**EXERCISE TASK:** Report how many lines include the word "script", and nothing besides that number.

## begin GIVEN RECORDS

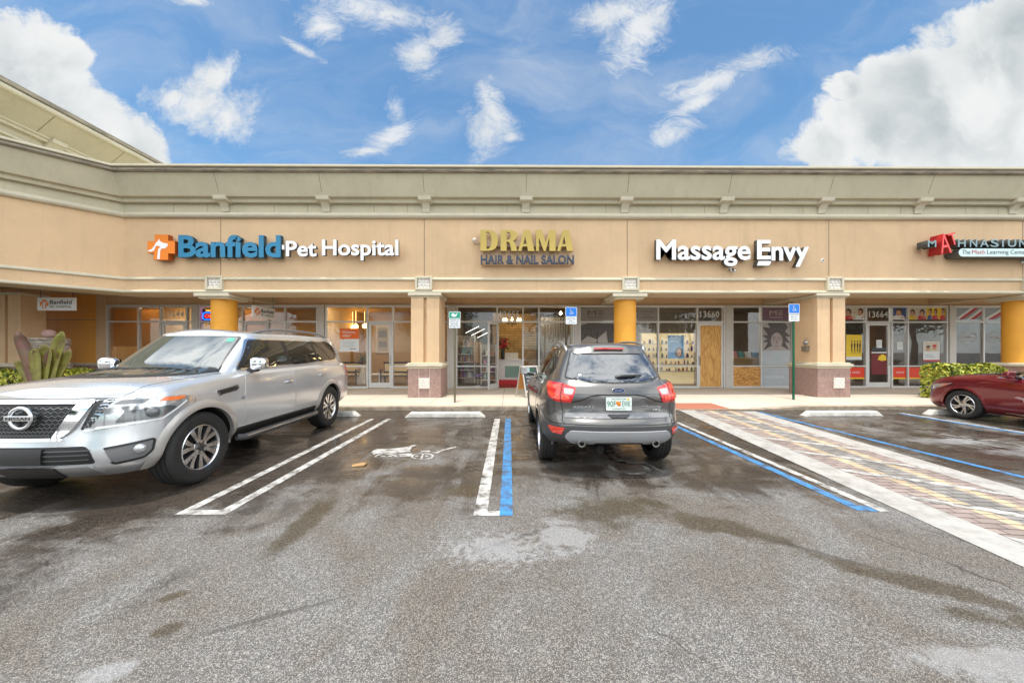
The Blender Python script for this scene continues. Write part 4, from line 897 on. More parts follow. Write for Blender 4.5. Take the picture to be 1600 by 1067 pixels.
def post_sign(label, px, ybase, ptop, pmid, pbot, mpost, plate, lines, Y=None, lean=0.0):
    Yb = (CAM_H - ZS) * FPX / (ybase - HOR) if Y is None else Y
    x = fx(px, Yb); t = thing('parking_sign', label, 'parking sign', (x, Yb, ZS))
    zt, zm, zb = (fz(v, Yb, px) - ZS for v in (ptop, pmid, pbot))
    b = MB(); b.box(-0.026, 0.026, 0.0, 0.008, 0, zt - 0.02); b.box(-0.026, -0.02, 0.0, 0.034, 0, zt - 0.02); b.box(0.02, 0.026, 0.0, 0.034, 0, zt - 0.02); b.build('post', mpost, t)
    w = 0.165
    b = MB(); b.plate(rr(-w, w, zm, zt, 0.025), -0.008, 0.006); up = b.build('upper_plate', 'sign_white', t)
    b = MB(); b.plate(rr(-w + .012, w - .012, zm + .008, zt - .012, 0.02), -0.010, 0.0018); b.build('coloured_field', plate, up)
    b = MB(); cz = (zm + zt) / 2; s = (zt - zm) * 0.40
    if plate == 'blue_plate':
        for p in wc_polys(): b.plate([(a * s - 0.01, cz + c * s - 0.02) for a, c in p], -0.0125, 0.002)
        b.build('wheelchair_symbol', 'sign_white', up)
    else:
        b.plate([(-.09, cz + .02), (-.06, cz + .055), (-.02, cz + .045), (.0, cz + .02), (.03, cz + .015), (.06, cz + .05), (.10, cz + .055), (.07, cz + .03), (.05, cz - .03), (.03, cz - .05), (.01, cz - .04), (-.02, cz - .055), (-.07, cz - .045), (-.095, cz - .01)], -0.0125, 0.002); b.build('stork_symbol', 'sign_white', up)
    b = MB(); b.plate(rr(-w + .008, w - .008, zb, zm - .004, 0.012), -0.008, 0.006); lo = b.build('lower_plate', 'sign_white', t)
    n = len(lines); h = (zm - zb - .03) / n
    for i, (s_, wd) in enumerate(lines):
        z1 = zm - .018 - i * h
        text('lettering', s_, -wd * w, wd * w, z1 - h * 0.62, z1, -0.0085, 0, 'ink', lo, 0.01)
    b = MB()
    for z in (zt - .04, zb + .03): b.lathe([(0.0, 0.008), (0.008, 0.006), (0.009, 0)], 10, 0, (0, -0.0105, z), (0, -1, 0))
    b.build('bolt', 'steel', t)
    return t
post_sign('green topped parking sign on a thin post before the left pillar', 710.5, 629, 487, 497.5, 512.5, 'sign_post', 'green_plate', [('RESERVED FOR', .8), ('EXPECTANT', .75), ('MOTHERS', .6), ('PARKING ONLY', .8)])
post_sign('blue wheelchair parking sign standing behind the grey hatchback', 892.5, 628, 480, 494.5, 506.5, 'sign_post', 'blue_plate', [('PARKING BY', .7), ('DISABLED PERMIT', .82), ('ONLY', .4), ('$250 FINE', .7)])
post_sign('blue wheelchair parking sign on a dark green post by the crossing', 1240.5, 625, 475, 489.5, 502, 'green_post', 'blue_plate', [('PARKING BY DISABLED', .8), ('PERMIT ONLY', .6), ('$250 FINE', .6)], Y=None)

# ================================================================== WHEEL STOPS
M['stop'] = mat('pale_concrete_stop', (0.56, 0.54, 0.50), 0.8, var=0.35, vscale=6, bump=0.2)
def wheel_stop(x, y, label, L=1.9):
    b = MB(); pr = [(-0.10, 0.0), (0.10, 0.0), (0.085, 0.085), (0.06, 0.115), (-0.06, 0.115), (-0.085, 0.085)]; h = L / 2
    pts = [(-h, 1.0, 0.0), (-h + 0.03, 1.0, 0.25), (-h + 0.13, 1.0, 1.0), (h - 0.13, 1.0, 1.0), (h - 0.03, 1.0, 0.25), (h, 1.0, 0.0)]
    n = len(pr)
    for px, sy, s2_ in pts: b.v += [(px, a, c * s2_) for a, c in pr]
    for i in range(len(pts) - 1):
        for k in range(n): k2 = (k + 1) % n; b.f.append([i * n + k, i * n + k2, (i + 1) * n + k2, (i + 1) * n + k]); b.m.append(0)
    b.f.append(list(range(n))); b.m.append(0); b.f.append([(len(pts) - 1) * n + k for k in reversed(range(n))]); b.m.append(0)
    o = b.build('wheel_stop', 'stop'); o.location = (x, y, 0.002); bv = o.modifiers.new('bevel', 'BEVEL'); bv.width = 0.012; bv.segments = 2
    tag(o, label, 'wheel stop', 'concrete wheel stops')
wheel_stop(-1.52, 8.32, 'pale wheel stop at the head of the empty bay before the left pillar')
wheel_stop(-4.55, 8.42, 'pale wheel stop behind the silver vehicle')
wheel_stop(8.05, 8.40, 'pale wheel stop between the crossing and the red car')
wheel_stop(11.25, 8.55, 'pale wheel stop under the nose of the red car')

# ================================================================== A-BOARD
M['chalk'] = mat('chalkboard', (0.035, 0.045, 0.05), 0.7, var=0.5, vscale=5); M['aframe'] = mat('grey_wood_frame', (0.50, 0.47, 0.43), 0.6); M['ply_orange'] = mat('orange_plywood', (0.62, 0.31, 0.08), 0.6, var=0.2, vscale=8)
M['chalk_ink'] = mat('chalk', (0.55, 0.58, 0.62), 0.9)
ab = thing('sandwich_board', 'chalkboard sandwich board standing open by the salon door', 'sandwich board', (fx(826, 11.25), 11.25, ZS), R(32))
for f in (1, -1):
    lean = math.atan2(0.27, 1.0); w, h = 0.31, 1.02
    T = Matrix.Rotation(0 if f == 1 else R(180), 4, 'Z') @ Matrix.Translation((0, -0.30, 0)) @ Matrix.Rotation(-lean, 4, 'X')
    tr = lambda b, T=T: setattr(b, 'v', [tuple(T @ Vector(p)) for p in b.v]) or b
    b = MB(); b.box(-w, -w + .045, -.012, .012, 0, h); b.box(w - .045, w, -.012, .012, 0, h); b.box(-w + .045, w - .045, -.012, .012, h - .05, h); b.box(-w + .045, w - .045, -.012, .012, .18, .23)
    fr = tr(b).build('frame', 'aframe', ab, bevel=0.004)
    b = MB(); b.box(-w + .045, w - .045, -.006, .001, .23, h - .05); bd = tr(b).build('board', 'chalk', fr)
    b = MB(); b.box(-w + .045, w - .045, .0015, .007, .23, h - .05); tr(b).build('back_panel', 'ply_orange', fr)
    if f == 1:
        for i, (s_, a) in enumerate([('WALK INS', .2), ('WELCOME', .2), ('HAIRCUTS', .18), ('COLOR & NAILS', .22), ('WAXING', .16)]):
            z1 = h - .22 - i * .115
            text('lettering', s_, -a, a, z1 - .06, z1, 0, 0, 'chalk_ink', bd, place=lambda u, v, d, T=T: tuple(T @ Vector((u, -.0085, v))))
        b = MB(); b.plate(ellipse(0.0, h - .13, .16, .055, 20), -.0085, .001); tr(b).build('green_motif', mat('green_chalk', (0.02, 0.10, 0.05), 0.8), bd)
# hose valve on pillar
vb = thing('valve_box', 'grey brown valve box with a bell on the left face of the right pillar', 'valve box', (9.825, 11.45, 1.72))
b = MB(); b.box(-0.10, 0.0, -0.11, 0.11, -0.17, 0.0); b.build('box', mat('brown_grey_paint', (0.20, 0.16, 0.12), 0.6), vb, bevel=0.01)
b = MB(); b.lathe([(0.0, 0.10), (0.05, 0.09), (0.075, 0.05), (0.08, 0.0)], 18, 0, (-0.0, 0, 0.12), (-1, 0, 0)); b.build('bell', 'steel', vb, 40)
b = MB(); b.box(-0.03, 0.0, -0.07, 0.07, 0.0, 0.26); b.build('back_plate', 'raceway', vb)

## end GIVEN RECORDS
## begin GIVEN RECORDS

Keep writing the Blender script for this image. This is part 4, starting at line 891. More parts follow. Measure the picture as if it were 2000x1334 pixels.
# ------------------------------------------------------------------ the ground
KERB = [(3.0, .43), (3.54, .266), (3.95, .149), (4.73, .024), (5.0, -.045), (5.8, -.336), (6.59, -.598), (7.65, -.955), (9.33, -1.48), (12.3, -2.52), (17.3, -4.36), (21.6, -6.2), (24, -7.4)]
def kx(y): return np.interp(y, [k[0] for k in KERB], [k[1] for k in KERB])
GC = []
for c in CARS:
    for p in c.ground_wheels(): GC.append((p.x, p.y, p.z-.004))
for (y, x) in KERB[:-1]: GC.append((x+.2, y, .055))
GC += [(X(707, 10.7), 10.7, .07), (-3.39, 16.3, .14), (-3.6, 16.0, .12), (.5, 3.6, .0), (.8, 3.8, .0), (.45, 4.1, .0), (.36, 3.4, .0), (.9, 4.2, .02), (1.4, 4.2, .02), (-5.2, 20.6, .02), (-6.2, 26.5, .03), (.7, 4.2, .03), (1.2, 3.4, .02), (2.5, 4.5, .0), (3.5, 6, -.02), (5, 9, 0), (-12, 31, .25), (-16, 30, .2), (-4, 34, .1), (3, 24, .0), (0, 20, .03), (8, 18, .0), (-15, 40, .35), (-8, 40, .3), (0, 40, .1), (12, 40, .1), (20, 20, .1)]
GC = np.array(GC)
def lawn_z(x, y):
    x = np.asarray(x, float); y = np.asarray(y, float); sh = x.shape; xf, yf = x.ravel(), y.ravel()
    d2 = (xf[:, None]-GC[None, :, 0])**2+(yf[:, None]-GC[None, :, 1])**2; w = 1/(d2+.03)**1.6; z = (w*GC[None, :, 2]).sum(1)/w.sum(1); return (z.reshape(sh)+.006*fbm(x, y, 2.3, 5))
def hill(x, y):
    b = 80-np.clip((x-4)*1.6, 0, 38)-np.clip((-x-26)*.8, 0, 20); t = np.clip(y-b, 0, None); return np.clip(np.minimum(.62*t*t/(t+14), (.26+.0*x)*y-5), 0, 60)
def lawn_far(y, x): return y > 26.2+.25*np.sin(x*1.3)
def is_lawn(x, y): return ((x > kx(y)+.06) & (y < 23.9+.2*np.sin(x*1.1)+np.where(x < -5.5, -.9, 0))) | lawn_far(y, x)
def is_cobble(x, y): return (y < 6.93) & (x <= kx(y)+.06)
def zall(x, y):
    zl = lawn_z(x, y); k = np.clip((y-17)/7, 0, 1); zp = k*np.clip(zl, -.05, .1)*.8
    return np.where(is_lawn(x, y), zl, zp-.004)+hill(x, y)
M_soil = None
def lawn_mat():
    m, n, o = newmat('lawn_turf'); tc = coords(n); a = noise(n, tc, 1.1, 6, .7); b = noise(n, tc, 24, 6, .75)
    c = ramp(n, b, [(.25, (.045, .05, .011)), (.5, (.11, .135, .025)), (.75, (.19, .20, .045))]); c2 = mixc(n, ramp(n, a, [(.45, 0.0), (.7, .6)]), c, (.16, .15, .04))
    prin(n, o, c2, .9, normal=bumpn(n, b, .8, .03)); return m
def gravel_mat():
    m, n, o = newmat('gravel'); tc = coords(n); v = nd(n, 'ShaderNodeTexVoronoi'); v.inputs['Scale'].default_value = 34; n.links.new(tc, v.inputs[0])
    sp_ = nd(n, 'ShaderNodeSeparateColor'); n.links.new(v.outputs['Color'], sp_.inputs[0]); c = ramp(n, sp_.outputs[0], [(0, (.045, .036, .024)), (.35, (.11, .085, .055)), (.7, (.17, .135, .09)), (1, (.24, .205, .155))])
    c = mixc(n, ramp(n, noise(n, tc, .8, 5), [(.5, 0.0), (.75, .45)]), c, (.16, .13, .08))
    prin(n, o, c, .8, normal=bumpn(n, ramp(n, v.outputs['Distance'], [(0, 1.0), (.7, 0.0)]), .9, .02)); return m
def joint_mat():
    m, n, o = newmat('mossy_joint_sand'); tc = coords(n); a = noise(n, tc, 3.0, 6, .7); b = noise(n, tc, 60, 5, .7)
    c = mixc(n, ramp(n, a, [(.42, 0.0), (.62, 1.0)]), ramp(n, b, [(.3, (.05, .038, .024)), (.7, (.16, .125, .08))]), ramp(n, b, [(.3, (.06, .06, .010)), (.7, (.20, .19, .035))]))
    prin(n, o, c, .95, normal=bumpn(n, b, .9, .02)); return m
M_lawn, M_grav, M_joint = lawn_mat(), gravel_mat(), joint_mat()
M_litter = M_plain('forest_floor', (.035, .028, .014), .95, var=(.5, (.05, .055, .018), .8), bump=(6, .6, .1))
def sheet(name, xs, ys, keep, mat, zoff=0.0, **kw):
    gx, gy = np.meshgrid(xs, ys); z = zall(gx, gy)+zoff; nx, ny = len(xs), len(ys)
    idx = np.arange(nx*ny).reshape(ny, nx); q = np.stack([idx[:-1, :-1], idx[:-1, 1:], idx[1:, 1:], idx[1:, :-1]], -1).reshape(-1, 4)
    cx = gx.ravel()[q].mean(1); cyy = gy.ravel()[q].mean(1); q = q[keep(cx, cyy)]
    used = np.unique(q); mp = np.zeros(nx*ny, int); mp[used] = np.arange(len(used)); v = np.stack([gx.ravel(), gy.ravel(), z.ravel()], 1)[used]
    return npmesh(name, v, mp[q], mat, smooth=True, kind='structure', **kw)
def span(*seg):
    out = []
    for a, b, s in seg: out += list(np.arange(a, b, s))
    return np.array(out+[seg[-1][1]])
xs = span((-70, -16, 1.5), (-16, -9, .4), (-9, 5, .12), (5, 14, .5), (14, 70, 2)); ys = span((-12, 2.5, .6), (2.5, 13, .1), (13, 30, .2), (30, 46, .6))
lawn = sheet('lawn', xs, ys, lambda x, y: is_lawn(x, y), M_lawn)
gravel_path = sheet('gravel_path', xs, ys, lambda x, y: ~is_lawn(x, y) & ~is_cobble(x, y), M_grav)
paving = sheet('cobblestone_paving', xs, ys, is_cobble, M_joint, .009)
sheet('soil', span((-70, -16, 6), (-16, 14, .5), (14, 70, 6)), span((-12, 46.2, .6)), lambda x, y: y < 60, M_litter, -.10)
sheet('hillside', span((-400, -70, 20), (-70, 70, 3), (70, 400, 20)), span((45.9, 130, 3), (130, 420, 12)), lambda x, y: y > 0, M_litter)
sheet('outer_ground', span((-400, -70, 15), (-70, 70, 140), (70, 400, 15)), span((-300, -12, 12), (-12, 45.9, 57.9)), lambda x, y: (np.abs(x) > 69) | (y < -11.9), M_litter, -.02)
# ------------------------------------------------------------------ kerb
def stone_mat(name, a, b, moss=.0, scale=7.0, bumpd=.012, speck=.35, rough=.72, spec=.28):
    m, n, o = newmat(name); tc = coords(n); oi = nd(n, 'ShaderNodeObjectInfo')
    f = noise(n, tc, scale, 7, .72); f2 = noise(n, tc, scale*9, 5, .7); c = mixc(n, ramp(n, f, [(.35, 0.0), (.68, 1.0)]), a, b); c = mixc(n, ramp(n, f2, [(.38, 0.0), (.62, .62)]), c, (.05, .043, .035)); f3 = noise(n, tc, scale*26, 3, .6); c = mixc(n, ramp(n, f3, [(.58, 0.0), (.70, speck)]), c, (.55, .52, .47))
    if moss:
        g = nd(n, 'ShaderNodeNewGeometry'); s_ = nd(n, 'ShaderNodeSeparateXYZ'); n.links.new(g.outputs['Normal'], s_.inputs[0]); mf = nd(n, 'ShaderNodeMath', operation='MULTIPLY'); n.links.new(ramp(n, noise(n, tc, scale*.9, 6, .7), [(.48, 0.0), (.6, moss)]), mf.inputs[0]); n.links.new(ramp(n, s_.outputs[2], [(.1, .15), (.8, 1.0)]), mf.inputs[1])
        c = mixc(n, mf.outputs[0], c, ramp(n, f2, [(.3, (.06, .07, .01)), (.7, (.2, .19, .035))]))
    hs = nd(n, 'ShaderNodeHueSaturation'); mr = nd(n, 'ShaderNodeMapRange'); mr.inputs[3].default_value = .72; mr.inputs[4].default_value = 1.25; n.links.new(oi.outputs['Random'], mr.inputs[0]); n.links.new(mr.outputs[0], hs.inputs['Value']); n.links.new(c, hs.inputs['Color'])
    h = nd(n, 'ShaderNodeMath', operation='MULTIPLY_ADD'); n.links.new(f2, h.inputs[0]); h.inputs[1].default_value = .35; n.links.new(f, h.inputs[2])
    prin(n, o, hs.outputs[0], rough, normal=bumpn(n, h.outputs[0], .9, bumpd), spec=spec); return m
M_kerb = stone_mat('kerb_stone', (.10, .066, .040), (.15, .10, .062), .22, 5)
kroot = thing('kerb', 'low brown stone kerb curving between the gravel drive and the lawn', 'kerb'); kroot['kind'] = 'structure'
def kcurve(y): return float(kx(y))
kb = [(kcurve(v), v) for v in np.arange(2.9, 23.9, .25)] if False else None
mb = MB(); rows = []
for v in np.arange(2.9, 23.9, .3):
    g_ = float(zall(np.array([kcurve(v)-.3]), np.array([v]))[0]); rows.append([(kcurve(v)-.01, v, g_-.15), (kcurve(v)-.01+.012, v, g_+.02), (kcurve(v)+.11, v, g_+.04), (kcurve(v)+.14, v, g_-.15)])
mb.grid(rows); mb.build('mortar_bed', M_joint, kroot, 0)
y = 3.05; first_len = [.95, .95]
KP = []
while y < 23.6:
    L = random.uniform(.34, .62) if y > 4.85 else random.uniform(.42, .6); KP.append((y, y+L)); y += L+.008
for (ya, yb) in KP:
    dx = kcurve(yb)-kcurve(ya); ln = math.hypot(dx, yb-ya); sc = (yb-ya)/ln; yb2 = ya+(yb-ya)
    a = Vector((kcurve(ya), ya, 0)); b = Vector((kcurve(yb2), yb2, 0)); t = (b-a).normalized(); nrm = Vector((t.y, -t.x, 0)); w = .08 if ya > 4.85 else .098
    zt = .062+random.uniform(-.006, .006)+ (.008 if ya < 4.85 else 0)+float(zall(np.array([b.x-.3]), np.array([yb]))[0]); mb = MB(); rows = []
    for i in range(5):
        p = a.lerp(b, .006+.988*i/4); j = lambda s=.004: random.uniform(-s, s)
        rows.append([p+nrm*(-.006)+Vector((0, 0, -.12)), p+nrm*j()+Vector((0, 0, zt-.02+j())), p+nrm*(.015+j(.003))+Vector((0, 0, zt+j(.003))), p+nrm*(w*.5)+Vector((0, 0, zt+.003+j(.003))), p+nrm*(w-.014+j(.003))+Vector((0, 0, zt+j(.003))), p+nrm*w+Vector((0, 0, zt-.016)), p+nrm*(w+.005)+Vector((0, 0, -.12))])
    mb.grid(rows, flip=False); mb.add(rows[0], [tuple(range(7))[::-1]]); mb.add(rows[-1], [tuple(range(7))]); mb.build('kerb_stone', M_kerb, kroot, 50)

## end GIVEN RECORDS

**ANSWER TO THE EXERCISE:** 2